To be done:
Set down each line from the one containing "Build this scene" to the one containing "scene.camera = camera", inclusive, exactly as written and with nothing further.

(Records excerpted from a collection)
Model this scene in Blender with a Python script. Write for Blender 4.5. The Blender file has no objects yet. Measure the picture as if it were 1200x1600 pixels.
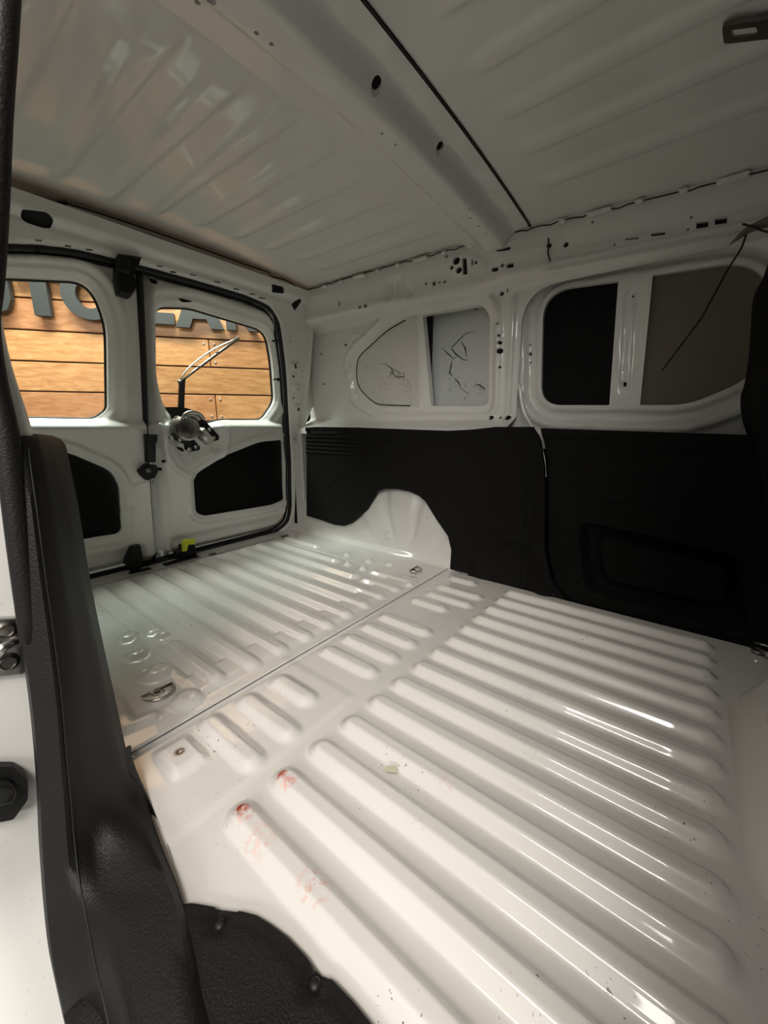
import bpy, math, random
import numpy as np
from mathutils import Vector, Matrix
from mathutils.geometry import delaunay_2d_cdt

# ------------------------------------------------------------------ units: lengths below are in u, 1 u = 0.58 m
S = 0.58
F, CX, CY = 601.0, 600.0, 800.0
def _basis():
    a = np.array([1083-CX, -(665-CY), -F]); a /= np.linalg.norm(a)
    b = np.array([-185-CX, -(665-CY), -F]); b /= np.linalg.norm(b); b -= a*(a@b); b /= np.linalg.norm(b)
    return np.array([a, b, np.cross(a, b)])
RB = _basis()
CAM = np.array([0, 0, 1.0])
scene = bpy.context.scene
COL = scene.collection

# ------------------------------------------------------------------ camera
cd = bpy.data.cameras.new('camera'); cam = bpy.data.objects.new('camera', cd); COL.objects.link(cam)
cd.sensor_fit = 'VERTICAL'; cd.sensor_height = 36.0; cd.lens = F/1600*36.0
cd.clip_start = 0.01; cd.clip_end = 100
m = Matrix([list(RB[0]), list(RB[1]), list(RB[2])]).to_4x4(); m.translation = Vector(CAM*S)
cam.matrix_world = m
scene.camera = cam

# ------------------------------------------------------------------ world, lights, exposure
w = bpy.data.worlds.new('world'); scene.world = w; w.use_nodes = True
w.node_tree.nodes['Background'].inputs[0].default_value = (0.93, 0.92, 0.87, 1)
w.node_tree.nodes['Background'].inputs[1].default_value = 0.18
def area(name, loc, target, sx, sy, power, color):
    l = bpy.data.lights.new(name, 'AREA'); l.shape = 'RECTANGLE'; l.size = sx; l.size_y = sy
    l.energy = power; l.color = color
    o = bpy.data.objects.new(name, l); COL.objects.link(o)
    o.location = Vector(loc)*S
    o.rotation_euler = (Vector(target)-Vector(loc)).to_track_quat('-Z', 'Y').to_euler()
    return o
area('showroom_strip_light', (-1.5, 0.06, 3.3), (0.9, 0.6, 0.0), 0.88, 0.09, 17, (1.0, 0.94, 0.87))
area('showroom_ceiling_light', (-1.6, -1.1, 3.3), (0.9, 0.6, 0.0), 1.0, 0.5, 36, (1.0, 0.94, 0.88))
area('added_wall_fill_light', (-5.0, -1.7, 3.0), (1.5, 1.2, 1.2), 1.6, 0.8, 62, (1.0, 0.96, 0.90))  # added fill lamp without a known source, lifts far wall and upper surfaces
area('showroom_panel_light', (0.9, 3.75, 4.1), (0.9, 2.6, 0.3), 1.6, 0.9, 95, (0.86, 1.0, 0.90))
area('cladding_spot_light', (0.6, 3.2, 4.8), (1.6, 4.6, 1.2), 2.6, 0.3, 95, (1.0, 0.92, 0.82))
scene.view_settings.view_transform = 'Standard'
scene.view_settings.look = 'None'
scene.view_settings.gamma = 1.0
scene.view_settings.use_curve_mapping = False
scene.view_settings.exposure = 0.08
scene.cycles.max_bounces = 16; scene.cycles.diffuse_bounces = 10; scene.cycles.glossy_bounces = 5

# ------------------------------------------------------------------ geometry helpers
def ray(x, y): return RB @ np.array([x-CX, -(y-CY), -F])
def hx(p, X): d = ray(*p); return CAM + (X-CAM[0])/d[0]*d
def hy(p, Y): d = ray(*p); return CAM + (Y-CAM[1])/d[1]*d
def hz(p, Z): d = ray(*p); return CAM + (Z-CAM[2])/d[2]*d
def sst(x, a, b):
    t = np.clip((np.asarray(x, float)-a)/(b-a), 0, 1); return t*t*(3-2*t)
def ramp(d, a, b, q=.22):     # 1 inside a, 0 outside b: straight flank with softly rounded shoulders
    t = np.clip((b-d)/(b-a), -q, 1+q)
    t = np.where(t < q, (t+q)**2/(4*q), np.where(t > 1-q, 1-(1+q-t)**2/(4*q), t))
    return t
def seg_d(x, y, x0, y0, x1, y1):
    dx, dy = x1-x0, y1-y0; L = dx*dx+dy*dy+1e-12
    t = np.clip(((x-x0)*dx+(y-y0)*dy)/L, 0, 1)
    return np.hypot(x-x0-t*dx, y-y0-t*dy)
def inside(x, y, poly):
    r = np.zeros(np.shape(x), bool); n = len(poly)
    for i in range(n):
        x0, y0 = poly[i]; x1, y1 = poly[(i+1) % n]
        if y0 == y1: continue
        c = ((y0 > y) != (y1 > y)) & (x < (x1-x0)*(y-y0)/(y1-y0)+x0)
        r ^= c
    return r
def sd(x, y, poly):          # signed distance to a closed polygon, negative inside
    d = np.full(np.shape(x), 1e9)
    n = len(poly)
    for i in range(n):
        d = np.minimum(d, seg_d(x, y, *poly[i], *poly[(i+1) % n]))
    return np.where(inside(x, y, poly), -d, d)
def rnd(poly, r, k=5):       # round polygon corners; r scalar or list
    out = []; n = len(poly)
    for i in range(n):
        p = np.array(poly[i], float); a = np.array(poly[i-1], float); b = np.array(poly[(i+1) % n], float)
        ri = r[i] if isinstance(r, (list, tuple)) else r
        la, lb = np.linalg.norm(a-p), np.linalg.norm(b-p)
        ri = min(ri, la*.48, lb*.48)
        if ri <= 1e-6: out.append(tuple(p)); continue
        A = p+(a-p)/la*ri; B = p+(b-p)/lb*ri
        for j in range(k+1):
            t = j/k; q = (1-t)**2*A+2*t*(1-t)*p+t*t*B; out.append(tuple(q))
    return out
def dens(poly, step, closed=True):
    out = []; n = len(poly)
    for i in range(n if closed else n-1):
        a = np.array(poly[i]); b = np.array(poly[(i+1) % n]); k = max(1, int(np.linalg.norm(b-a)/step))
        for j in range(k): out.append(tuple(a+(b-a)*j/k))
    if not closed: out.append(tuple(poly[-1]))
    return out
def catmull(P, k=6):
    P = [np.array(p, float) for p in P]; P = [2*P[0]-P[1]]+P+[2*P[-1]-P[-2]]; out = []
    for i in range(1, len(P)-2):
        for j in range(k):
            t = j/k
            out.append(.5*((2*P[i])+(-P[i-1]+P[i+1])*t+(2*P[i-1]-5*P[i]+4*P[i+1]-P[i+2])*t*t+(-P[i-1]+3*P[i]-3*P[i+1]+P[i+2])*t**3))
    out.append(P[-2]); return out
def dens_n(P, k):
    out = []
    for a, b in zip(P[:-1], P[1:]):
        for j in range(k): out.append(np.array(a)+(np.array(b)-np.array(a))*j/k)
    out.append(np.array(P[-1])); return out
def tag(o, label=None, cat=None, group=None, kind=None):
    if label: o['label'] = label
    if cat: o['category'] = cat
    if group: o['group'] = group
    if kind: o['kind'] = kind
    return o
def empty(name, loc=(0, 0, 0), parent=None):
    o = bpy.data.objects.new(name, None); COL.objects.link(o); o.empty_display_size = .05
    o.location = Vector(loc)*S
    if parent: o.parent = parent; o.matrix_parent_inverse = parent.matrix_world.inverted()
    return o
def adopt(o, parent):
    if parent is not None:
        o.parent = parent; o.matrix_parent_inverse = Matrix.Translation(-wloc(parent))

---

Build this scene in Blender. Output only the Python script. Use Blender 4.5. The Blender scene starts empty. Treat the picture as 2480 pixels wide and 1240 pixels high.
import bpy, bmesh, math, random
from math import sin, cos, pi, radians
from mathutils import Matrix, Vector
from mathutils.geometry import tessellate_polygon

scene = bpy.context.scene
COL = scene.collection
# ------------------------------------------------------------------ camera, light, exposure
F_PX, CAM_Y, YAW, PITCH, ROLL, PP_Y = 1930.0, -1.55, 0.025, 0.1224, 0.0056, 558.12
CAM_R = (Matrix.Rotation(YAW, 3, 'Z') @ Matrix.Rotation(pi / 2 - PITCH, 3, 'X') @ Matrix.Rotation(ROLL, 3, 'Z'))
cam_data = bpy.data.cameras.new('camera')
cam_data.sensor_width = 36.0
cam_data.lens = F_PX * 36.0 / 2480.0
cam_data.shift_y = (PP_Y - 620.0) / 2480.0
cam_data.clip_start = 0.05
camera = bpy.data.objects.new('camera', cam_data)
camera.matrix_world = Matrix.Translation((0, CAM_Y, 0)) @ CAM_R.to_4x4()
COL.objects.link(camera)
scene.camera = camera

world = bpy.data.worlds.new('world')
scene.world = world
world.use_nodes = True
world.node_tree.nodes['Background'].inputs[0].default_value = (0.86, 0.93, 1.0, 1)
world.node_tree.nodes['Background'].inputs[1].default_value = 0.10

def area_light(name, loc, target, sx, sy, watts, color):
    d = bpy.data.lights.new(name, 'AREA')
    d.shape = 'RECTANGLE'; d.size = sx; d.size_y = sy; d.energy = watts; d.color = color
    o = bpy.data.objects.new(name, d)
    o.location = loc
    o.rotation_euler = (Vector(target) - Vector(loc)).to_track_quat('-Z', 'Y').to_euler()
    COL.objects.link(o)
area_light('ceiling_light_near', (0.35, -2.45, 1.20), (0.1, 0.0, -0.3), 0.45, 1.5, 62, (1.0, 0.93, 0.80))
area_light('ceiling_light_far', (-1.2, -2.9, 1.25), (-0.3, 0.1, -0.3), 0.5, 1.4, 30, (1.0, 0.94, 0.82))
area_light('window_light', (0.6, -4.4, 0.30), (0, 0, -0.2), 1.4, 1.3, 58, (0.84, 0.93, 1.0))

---

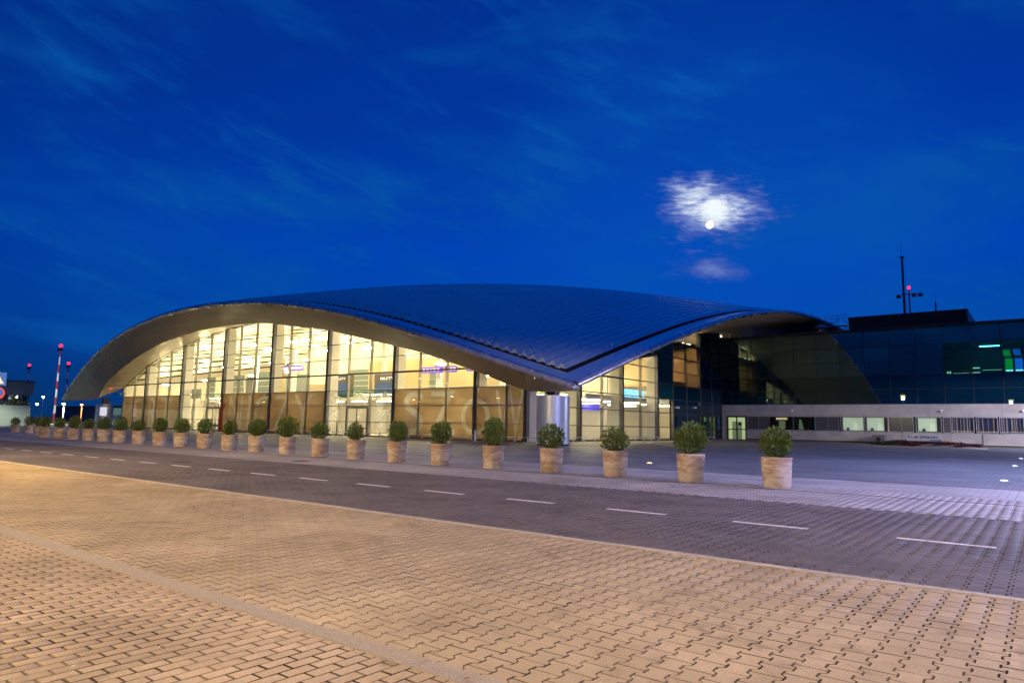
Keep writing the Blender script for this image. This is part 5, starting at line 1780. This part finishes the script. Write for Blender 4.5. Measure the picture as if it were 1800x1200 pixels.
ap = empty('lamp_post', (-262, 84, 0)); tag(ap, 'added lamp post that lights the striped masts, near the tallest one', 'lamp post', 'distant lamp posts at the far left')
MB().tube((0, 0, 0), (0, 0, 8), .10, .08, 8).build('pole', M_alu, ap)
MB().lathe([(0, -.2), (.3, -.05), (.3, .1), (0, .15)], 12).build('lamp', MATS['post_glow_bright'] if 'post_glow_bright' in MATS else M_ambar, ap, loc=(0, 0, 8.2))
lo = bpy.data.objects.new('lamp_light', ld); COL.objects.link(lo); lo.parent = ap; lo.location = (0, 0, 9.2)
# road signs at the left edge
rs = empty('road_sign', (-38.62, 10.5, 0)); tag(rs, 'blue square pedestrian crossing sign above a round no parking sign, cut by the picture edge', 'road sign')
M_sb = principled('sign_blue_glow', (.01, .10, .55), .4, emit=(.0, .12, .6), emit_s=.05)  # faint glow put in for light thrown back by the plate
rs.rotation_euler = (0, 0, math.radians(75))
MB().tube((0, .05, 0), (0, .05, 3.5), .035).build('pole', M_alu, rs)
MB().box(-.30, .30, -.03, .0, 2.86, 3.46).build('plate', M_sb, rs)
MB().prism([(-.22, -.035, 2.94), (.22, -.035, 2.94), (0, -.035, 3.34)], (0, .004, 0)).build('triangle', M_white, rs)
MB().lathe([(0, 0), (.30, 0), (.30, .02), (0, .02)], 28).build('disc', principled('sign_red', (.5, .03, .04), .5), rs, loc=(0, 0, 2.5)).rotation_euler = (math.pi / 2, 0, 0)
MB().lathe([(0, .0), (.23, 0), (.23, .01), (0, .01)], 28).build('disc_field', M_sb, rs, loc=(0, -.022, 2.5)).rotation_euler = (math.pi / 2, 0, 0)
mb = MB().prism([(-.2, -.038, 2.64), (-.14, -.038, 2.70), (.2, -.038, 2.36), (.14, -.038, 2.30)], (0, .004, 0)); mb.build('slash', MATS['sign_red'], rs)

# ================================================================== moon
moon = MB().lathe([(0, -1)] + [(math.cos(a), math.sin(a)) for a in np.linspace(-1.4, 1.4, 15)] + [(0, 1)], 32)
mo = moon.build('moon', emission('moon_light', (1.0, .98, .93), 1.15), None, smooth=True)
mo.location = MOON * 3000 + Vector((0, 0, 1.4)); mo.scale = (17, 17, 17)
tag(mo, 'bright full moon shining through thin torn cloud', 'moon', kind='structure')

Task response:
Build this scene in Blender. Output only the Python script. Use Blender 4.5. The Blender scene starts empty. Treat the picture as 2480 pixels wide and 1240 pixels high.
import bpy, bmesh, math, random
from math import sin, cos, pi, radians
from mathutils import Matrix, Vector
from mathutils.geometry import tessellate_polygon

scene = bpy.context.scene
COL = scene.collection
# ------------------------------------------------------------------ camera, light, exposure
F_PX, CAM_Y, YAW, PITCH, ROLL, PP_Y = 1930.0, -1.55, 0.025, 0.1224, 0.0056, 558.12
CAM_R = (Matrix.Rotation(YAW, 3, 'Z') @ Matrix.Rotation(pi / 2 - PITCH, 3, 'X') @ Matrix.Rotation(ROLL, 3, 'Z'))
cam_data = bpy.data.cameras.new('camera')
cam_data.sensor_width = 36.0
cam_data.lens = F_PX * 36.0 / 2480.0
cam_data.shift_y = (PP_Y - 620.0) / 2480.0
cam_data.clip_start = 0.05
camera = bpy.data.objects.new('camera', cam_data)
camera.matrix_world = Matrix.Translation((0, CAM_Y, 0)) @ CAM_R.to_4x4()
COL.objects.link(camera)
scene.camera = camera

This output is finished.